One other example here that may no longer be the case - Ashley iles bench chisels in the US - a set of 6 would've cost me around $240 with tax half a decade ago. I wanted to try them (I still adore them). I ended up buying them from the UK and paying for royal air mail and they were still cheaper by $60. We don't pay the vat, of course, so anyone doing this where it's allowed tends to find the retailers who won't charge VAT to US addresses.

it costs money for TFWW (who sold the chisels here) to market them and retail them, and if I weren't what I am - someone who will buy, try, move on, pass along and hopefully limit exposure - I would've just bought from TFWW. Even they didn't have them in stock at the time, though.

That's a better comparison to the LN thing because it's flip flopped and the extra that we pay is probably about the same as the reverse on the LN side.

Nobody in the US makes chisels comparable to AI. LN makes nice chisels, and maybe some other folks do, but at the time, the AI cost with shipping was $30 a chisel and they have the English chisel proportions that little over here has. Sorby and crown are sold here, but their chisels are probaly made of steel with less carbon than O1 and the performance suffers a lot for it.
 
Message to the budding realists out there.

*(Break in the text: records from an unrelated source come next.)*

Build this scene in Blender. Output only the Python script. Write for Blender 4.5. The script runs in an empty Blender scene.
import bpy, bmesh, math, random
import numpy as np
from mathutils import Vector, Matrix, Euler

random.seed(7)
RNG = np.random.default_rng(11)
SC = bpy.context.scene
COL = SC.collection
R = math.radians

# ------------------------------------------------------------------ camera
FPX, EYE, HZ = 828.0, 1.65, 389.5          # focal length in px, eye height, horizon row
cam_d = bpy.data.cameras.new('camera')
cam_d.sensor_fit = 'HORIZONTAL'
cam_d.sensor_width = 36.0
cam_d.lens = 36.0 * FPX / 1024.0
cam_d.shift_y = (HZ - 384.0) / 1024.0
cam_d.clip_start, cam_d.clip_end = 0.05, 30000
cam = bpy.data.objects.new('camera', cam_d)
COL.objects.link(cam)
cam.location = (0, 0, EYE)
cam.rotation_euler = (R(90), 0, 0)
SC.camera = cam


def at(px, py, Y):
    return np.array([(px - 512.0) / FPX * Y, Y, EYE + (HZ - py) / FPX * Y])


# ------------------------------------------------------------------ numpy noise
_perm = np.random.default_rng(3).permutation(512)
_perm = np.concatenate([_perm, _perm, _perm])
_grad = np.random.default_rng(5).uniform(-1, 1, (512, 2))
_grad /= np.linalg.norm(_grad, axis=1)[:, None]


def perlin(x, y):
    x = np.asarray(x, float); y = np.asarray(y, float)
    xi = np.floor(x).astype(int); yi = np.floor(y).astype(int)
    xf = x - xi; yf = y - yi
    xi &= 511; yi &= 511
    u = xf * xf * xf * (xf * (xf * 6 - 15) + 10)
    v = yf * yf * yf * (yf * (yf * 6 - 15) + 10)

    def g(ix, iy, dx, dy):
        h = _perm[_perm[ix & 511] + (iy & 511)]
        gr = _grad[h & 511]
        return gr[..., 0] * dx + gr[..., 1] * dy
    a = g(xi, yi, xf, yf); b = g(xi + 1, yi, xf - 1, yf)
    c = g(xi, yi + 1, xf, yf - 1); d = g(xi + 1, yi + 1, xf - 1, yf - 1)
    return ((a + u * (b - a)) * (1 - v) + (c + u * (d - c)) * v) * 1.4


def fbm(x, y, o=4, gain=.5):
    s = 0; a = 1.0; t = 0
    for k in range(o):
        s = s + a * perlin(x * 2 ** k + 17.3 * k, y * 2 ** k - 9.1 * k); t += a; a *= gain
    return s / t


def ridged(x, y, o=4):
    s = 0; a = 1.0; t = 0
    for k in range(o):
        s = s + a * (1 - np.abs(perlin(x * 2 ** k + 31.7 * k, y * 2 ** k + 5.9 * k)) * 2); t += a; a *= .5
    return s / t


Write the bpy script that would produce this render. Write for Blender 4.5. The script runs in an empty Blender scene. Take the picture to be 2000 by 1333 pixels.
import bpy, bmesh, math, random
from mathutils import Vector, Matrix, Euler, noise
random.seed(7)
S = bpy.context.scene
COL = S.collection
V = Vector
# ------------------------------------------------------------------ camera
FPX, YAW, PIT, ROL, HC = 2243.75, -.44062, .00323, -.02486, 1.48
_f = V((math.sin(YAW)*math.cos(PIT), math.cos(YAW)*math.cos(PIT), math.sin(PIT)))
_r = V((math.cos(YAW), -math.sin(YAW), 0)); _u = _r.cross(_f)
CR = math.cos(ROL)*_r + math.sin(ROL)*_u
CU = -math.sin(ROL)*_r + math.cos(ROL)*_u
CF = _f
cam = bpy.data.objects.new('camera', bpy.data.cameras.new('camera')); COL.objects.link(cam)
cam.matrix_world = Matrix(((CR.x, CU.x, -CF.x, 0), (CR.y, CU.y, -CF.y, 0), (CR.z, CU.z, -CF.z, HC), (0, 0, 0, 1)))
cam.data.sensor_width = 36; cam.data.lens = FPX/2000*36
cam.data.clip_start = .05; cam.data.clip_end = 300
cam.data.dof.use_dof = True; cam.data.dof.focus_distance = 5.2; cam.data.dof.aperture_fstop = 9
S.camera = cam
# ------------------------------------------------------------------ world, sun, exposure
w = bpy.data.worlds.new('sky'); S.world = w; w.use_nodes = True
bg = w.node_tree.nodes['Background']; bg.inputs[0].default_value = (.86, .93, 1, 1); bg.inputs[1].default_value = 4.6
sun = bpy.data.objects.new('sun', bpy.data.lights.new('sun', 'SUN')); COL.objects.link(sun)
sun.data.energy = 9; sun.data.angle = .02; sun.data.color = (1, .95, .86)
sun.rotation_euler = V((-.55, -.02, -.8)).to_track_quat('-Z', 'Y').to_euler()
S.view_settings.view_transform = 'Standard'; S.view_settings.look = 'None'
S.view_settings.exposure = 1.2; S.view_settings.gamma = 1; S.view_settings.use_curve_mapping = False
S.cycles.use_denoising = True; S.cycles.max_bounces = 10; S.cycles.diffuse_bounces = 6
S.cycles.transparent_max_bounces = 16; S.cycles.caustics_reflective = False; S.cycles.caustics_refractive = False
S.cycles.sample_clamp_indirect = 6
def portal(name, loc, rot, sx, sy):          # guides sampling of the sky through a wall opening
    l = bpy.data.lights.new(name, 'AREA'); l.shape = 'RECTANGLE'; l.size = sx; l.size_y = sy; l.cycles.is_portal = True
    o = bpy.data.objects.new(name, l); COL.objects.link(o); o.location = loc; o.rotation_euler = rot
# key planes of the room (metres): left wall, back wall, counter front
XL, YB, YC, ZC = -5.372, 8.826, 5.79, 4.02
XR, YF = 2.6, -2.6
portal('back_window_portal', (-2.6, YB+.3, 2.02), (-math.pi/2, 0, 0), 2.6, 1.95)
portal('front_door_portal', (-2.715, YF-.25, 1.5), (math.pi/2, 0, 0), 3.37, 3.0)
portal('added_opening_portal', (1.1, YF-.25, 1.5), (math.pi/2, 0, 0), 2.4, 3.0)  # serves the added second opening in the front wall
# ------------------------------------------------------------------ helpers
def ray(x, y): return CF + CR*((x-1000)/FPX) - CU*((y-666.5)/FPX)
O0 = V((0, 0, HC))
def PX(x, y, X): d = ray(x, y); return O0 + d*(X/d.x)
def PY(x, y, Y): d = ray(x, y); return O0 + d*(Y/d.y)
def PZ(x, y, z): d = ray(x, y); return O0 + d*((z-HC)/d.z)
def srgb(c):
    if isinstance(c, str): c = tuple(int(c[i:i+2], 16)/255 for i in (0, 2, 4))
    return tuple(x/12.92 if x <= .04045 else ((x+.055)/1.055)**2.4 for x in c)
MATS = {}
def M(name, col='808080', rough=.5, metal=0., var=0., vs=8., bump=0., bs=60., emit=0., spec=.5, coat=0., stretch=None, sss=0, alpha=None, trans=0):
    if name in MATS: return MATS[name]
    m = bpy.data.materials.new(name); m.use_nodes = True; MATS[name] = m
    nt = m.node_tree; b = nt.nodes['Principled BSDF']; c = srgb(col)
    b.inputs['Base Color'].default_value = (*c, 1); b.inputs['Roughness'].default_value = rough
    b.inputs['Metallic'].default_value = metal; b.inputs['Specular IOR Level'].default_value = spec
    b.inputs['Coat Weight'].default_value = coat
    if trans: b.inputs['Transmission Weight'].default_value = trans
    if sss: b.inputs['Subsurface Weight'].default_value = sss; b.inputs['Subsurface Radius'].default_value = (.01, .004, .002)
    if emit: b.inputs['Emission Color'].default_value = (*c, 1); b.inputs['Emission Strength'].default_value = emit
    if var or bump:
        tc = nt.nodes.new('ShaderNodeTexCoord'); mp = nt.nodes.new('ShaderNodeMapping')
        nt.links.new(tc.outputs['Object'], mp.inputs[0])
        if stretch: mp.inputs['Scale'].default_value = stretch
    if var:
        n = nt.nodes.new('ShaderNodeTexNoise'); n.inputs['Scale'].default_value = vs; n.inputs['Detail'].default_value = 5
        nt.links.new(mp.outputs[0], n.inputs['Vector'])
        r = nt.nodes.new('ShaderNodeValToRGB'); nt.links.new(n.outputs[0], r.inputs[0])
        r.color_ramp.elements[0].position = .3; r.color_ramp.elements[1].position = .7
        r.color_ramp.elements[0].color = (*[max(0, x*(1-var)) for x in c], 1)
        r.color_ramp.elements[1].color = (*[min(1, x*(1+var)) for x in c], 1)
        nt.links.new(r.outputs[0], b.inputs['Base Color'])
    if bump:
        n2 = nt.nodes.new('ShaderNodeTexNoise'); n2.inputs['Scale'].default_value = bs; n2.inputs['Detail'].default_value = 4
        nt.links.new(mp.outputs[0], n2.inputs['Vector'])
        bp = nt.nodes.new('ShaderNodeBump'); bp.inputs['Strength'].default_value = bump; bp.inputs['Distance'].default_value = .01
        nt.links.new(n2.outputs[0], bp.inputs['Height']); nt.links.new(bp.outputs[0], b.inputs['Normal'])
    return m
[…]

You don't need these expensive tools to create beautiful furniture. Just learn how to sharpen and hone well. All you need is a few good old tools, as long as they have Sheffield steel, because it is the best in the world. Get all your advice from Grandad and not 'you tube' and away you go. All you folks that pay hundreds or thousands of pounds for one tool.... pah! you need to get over yourselves!
That's a bit unfair. Sure you don't need them but I would have thought it was up to the purchaser to decide what they want and what fits their budget. If we cant admire nice tools, why bother admiring nice (and expensive if you buy it) furniture, when a second hand Ikea will do the job just as well?.